By Greg Buckles via DCIG

The dreaded question plagues discovery vendors, IT and even industry experts shy away from tackling the costs and complexities created by emerging unified communications systems. Office Communications Server 2007 and other communication systems feed divergent media streams into enterprise archives, corporate legal hold repositories and litigation collections. This ’simplification’ for the users actually poses serious challenges for search technologies that have traditionally focused exclusively on text.

Finding key terms and phrases buried inside of mountains of recorded phone conversations, voice mails and IM chats can devour discovery budgets and send counsel crying ‘undue burden’ to the court. There seem to be two dominant speech analytics methods: phonetic indexing (first brought to eDiscovery by Nexidia) and transcription or speech-to-text (long dominated by Autonomy’s engine which supports both methods). Phonetic search renders sound wave forms into simplified strings of phonemes that can be indexed and searched. This makes the technology effectively content agnostic, but makes it challenging to integrate with text based search. Speech-to-text has been the foundation for automated conceptual search and improvements in speaker recognition technologies have also increased the value in what was effectively raw dialogue.

Knowing that one can search digitized conversations, the next question is can users effectively search everything within the enterprise system from unified federated search? There is little doubt that the archiving systems are aggressively pursuing acquisitions, partnerships and development to enable ingestion and indexing of every conceivable data stream. All of them started with email back in the late 1990’s. For example, Symantec doesn’t have audio, but jumped ahead with early products to handle IM, file shares, Sharepoint through merger and acquisition.

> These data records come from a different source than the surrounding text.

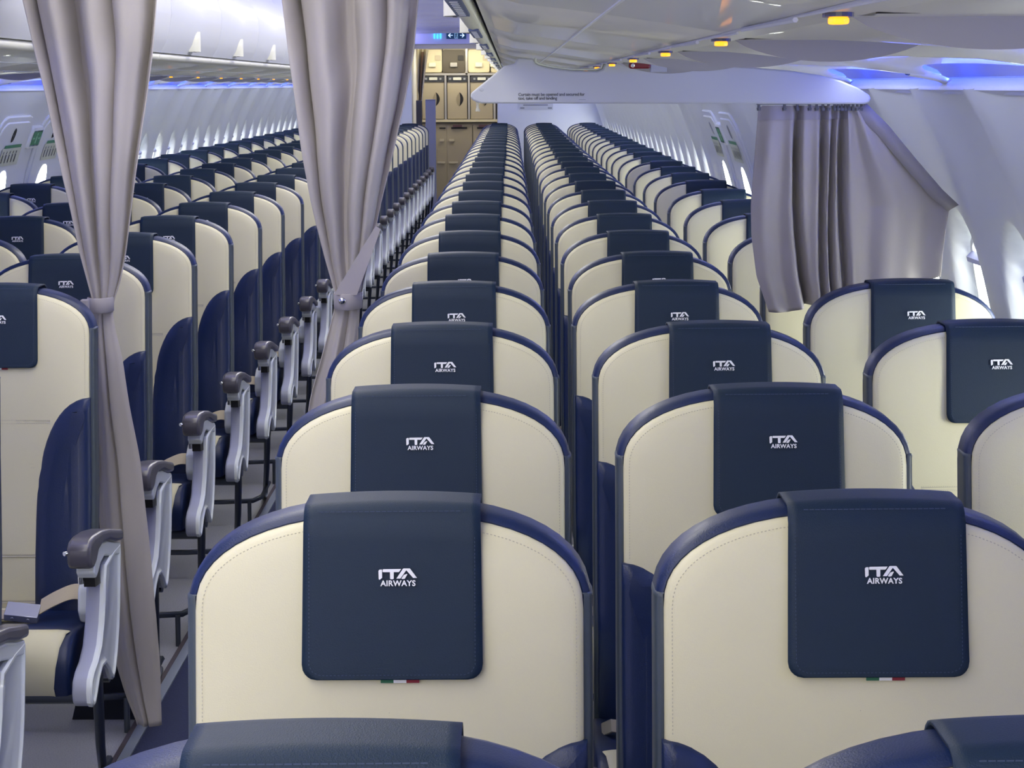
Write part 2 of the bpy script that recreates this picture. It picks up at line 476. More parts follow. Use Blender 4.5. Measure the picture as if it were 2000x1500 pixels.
# ================================================================== OVERHEAD BINS
LIPZ = 1.69
def under(b, s, y0, y1, mi=0):
    sec = [(.615, LIPZ+.055), (.605, LIPZ+.03), (.610, LIPZ+.008), (.625, LIPZ), (.66, 1.680), (.70, 1.6755), (.745, 1.6695), (.82, 1.658), (.864, 1.651)]
    rows = []
    for yy, dd in ((y0, .004), (y0+.004, 0), (y1-.004, 0), (y1, .004)):
        rows.append([(CX+s*a, yy, c+dd) for a, c in sec])
    b.grid(rows, mi)
bin_words = ['first', 'second', 'third', 'fourth', 'fifth', 'sixth', 'seventh', 'eighth', 'ninth', 'tenth', 'eleventh', 'twelfth', 'thirteenth',
             'fourteenth', 'fifteenth', 'sixteenth', 'seventeenth', 'eighteenth', 'nineteenth', 'twentieth', 'twenty-first', 'twenty-second', 'twenty-third']
def bin_body(e, s):
    b = MB(); under(b, s, 0, CP)
    b.obj('bin_underside', BINU, e, 60)
    b = MB(); b.box((CX+s*.743-.0015, 0, 1.6685), (CX+s*.743+.0015, CP, 1.6706)); b.obj('seam_strip', WHITE, e, 0)
    # shelf, back and ends
    b = MB()
    x0, x1 = CX+s*.66, CX+s*1.22
    b.box((min(x0, x1), .004, 1.70), (max(x0, x1), CP-.004, 1.712))
    b.box((min(x1, x1+s*.01), .004, 1.70), (max(x1, x1+s*.01), CP-.004, 2.10))
    for yy in (.004, CP-.012):
        b.prism([(.64, 1.70), (1.22, 1.70), (1.22, 2.10), (.70, 2.10), (.64, 2.03), (.60, 1.98), (.58, 1.9), (.60, 1.8)], lambda a, c, d: (CX+s*a, d, c), yy, yy+.008)
    b.prism([(.70, 2.13), (1.22, 2.10), (1.22, 2.09), (.70, 2.12)], lambda a, c, d: (CX+s*a, d, c), .004, CP-.004)
    b.obj('bin_body', BINW, e, 30)
FACE = [(.565, 1.725), (.548, 1.755), (.535, 1.80), (.527, 1.85), (.528, 1.90), (.545, 1.955), (.575, 2.005), (.62, 2.06), (.68, 2.11)]
def latch_mesh(b, s, f):
    # fin-shaped latch: half cone lying on the door's lower edge
    rows = []
    for q in range(6):
        t = q/5
        rr = .050*sqrt(1-t*t) if t < 1 else .0005
        rows.append([f(.038*sin(pi*k_/8)*(1-t*.6), -rr*cos(pi*k_/8), t*.075) for k_ in range(9)])
    b.grid(rows)
def closed_bin(s):
    e = empty('overhead_bin'); bin_body(e, s)
    b = MB(); rows = []
    for d in (0, .012):
        rows.append([[(CX+s*(a+d), yy, c) for a, c in FACE] for yy in (.004, CP-.004)])
    rings = []
    for yy, d in ((.003, .010), (.004, .003), (.008, 0), (CP-.008, 0), (CP-.004, .003), (CP-.003, .010)):
        rings.append([(CX+s*(a+d), yy, c) for a, c in FACE] + [(CX+s*(FACE[-1][0]+.014), yy, FACE[-1][1]-.010)] + [(CX+s*(a+.014), yy, c) for a, c in FACE[::-1]] + [(CX+s*(FACE[0][0]+.012), yy, FACE[0][1]-.006), (CX+s*(FACE[0][0]+.003+d), yy, FACE[0][1]-.007)])
    b.grid(rings, 0, True)
    o = b.obj('bin_door', BINW, e, 50)
    b = MB(); b.box((min(CX+s*.575, CX+s*.590), .004, 1.722), (max(CX+s*.575, CX+s*.590), CP-.004, 1.735)); b.obj('rubber_seal', DARKGAP, e, 0)
    b = MB(); b.tube([(CX+s*.588, .002, 1.706), (CX+s*.588, CP/2, 1.706), (CX+s*.588, CP-.002, 1.706)], .0145, 12); rl = b.obj('hand_rail', WARM, e, 60)
    if s > 0:
        b = MB(); b.box((CX+.580, .12, 1.6895), (CX+.597, .62, 1.693), 0)
        for k in range(9): b.box((CX+.584, .16+k*.05, 1.6887), (CX+.593, .170+k*.05, 1.6896), 1)
        b.obj('seat_label', [mat('blue_grey_placard', '5a6894', .5), LOGO], rl, 0)
    b = MB(); latch_mesh(b, s, lambda u, v, t: (CX+s*(.561-u-t*.30), CP*.5+v, 1.730+t))
    lt = b.obj('latch', WARM, o, 60)
    b = MB(); b.prism(oval(0, 0, .006, .028, 12, 2), lambda a, c, d: (CX+s*(.545+a*.8), CP*.5+c, d), 1.7285, 1.7300); b.obj('latch_slot', CHAR, lt, 0)
    return e
for s, side, y, cnt in ((-1, 'left', 4.45, 'counted from the left front curtain'), (1, 'right', 3.14 - 3*CP, 'counted from the camera')):
    base = closed_bin(s); first = True; i = 0
    while y < 23.8 - .9:
        o = base if first else copy_tree(base); first = False
        o.location = (0, y, 0)
        tag(o, 'closed white overhead bin above the %s seats, %s %s' % (side, bin_words[i], cnt), 'overhead bin', 'overhead bins')
        y += CP; i += 1
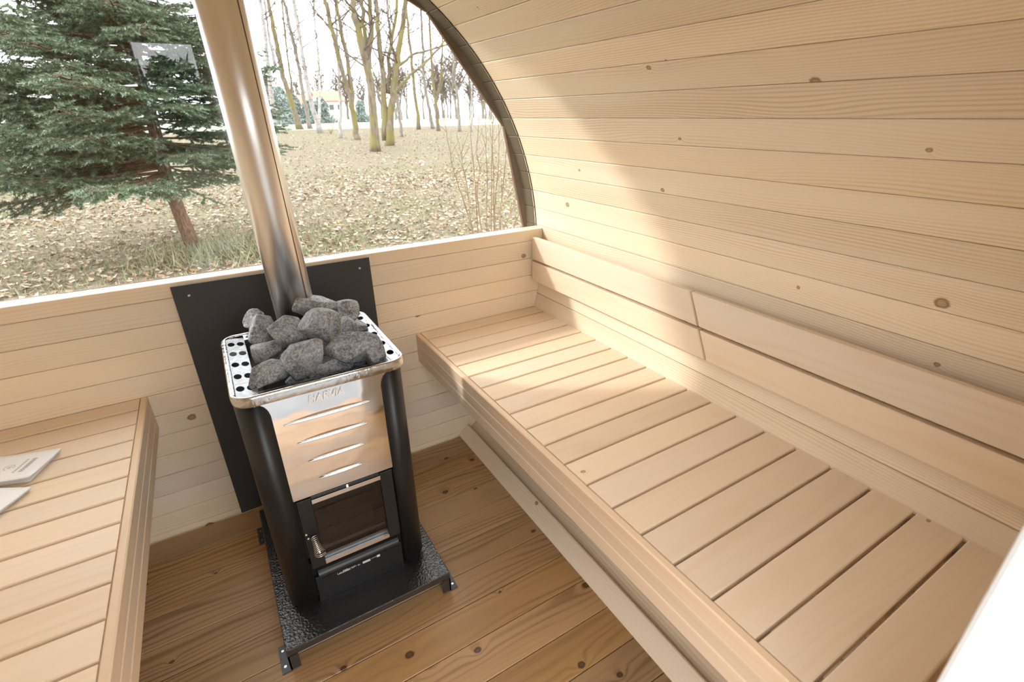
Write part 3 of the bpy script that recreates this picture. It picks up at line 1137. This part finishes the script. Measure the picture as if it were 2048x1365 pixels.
def scatter(n, seed, ymin, ymax):
    g = np.random.default_rng(seed)
    y = ymin + (ymax - ymin) * g.random(n) ** 1.5
    half_l, half_r = -.32 * (y + 1.8) - 1.2, .62 * (y + 1.8) + 1.5
    x = half_l + (half_r - half_l) * g.random(n)
    return g, x, y


def leaves(n, seed, y0, y1, size):
    g, x, y = scatter(n, seed, y0, y1)
    V, F = [], []
    for i in range(n):
        a = g.uniform(0, 6.28); L = size * g.uniform(.6, 1.4); w = L * g.uniform(.45, .7); cz = L * g.uniform(.05, .35)
        t1, t2 = g.normal(0, .25, 2)
        c, s = math.cos(a), math.sin(a)
        loc = [(-L / 2, 0, cz * .6), (0, -w / 2, cz * g.random()), (L / 2, 0, cz), (0, w / 2, cz * g.random()), (0, 0, .002)]
        b = len(V)
        for (u, v, z) in loc:
            V.append((x[i] + u * c - v * s, y[i] + u * s + v * c, GZ + .012 + max(0, z + u * t1 + v * t2)))
        F += [(b + 4, b, b + 1), (b + 4, b + 1, b + 2), (b + 4, b + 2, b + 3), (b + 4, b + 3, b)]
    return V, F


o = part('fallen_leaves', join(leaves(16000, 1, 2.2, 14, .075), leaves(12000, 2, 10, 62, .10)), 'dry_leaf')
tag(o, 'dry brown leaves strewn over the grass outside the window', 'leaves', kind='stuff')


def blades(n, seed, y0, y1, h, cx=None, cr=None):
    g, x, y = scatter(n, seed, y0, y1)
    if cx is not None:
        x = cx[0] + g.normal(0, cr, n); y = cx[1] + g.normal(0, cr, n)
    V = np.zeros((n, 3, 3)); a = g.uniform(0, 6.28, n); hh = h * g.uniform(.4, 1.5, n); w = .004 + .004 * g.random(n)
    ln = g.normal(0, .55, (n, 2)) * hh[:, None]
    V[:, 0] = np.stack([x - w * np.cos(a), y - w * np.sin(a), np.full(n, GZ)], 1)
    V[:, 1] = np.stack([x + w * np.cos(a), y + w * np.sin(a), np.full(n, GZ)], 1)
    V[:, 2] = np.stack([x + ln[:, 0], y + ln[:, 1], GZ + hh], 1)
    return V.reshape(-1, 3), np.arange(3 * n).reshape(-1, 3).tolist()


o = part('grass', join(blades(45000, 5, 2.2, 16, .05), blades(1000, 6, 3, 5, .17, (-.3, 6.1), .42), blades(500, 7, 3, 5, .16, (.3, 5.6), .4)), 'grass')
tag(o, 'thin green and straw coloured grass outside the window', 'grass', kind='stuff')

# ------------------------------------------------------------------ spruce beside the window
SB = at(392, 503, 6.3)
SB = np.array([SB[0], 6.3, GZ])
sp = empty('spruce_tree', SB, 'dense green spruce with a bare lower trunk left of the steel pipe', 'tree')
trk = [SB + [0, 0, -.05], SB + [-.06, 0, .5], SB + [-.09, 0, 1.0], SB + [-.05, .02, 2.0], SB + [.0, .05, 3.4], SB + [0, .05, 5.2]]
part('trunk', tube(trk, [.105, .085, .078, .065, .045, .012], 10), 'spruce_bark', sp, smooth=True)


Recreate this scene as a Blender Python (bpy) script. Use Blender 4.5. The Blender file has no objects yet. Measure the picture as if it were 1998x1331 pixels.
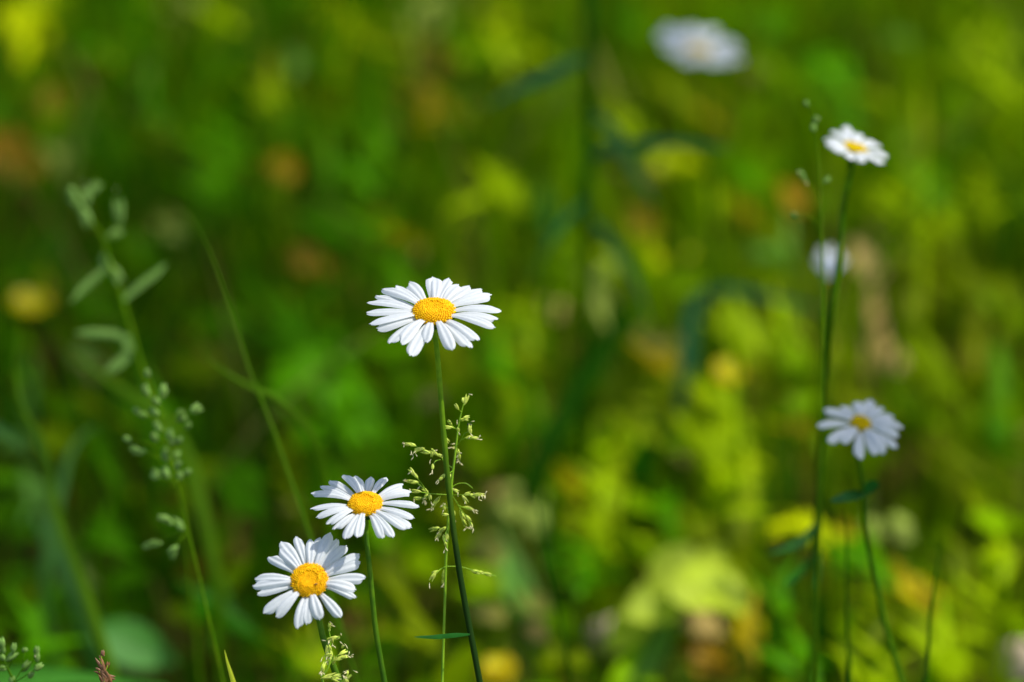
import bpy, math, random
from mathutils import Vector, Matrix, noise
SC = bpy.context.scene
COL = SC.collection
R0 = random.Random(11)

# ------------------------------------------------------------------ camera, world, sun, exposure
PITCH = math.radians(27.0)
CAM = Vector((0.0, 0.0, 0.83))
FOC = 100.0
FWD = Vector((0, math.cos(PITCH), -math.sin(PITCH)))
UP = Vector((0, math.sin(PITCH), math.cos(PITCH)))
RT = Vector((1, 0, 0))
D0 = 0.94
cd = bpy.data.cameras.new('camera')
cam = bpy.data.objects.new('camera', cd)
COL.objects.link(cam)
cam.location = CAM
cam.rotation_euler = (math.pi / 2 - PITCH, 0, 0)
cd.lens = FOC
cd.sensor_width = 36
cd.clip_start = 0.05
cd.clip_end = 500
cd.dof.use_dof = True
cd.dof.focus_distance = D0 + 0.004
cd.dof.aperture_fstop = 4.4
SC.camera = cam

SUN_EL = math.radians(58)
SUN_AZ = math.radians(78)        # clockwise from +Y towards +X
SUN = Vector((math.cos(SUN_EL) * math.sin(SUN_AZ), math.cos(SUN_EL) * math.cos(SUN_AZ), math.sin(SUN_EL)))
w = bpy.data.worlds.new('World')
SC.world = w
w.use_nodes = True
nt = w.node_tree
sky = nt.nodes.new('ShaderNodeTexSky')
sky.sky_type = 'NISHITA'
sky.sun_disc = False
sky.sun_elevation = SUN_EL
sky.sun_rotation = SUN_AZ
sky.dust_density = 1.6
sky.ozone_density = 0.7
nt.links.new(sky.outputs[0], nt.nodes['Background'].inputs[0])
nt.nodes['Background'].inputs[1].default_value = 0.145
ld = bpy.data.lights.new('sun', 'SUN')
ld.energy = 3.0
ld.angle = math.radians(0.53)
ld.color = (1.0, 0.965, 0.90)
lo = bpy.data.objects.new('sun', ld)
COL.objects.link(lo)
lo.rotation_euler = SUN.to_track_quat('Z', 'Y').to_euler()
SC.view_settings.view_transform = 'Standard'
SC.view_settings.look = 'None'
SC.view_settings.exposure = 0.45
SC.view_settings.gamma = 1.0


def at(px, py, d=D0):
    """a point seen at photo pixel (px, py) at distance d along the viewing axis"""
    return CAM + d * (FWD + RT * ((px - 999) / 1998 * 36 / FOC) + UP * ((665.5 - py) / 1998 * 36 / FOC))


def proj(p):
    q = p - CAM
    d = q.dot(FWD)
    return (999 + q.dot(RT) / d * FOC / 36 * 1998, 665.5 - q.dot(UP) / d * FOC / 36 * 1998, d)


def ground_depth(px, py, z=0.0):
    r = FWD + RT * ((px - 999) / 1998 * 36 / FOC) + UP * ((665.5 - py) / 1998 * 36 / FOC)
    return (z - CAM.z) / r.z


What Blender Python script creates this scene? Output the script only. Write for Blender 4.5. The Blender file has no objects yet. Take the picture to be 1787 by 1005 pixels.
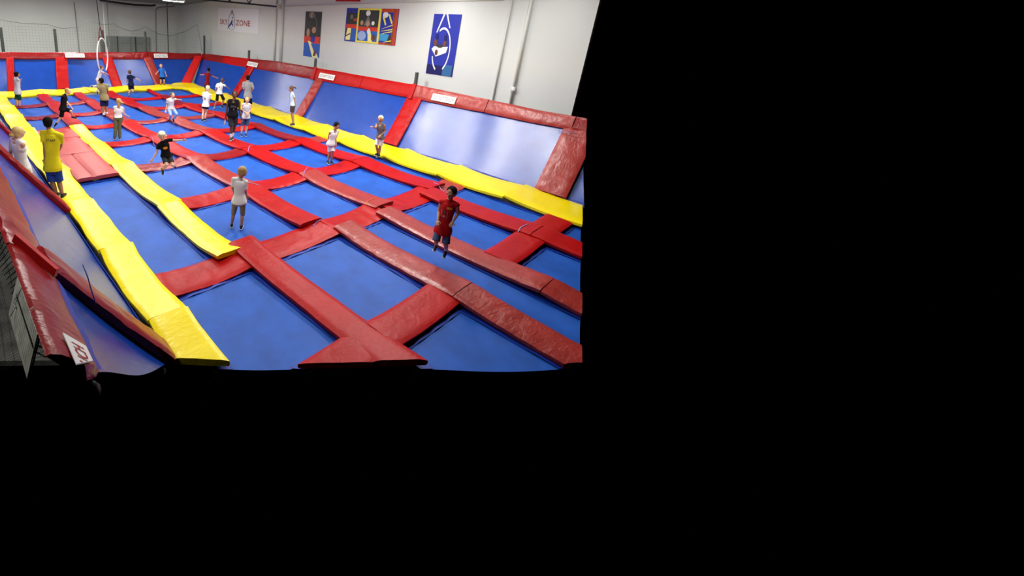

Mergers inject complexity by requiring integration of technology, services and cultures. Having experienced the Symantec-Veritas integration first hand, it always surprises me to see pundits and bloggers jumping all over the expected personnel departures. Moreover, other restructurings that occur in the wake of big M&A moves. Instead of looking at who departed, which products are End-of-Lifed and which partners jump ship, I think that we should look at who stays, fundamental IP integrations and new solution offerings to get a better idea of where the new joint entity is headed.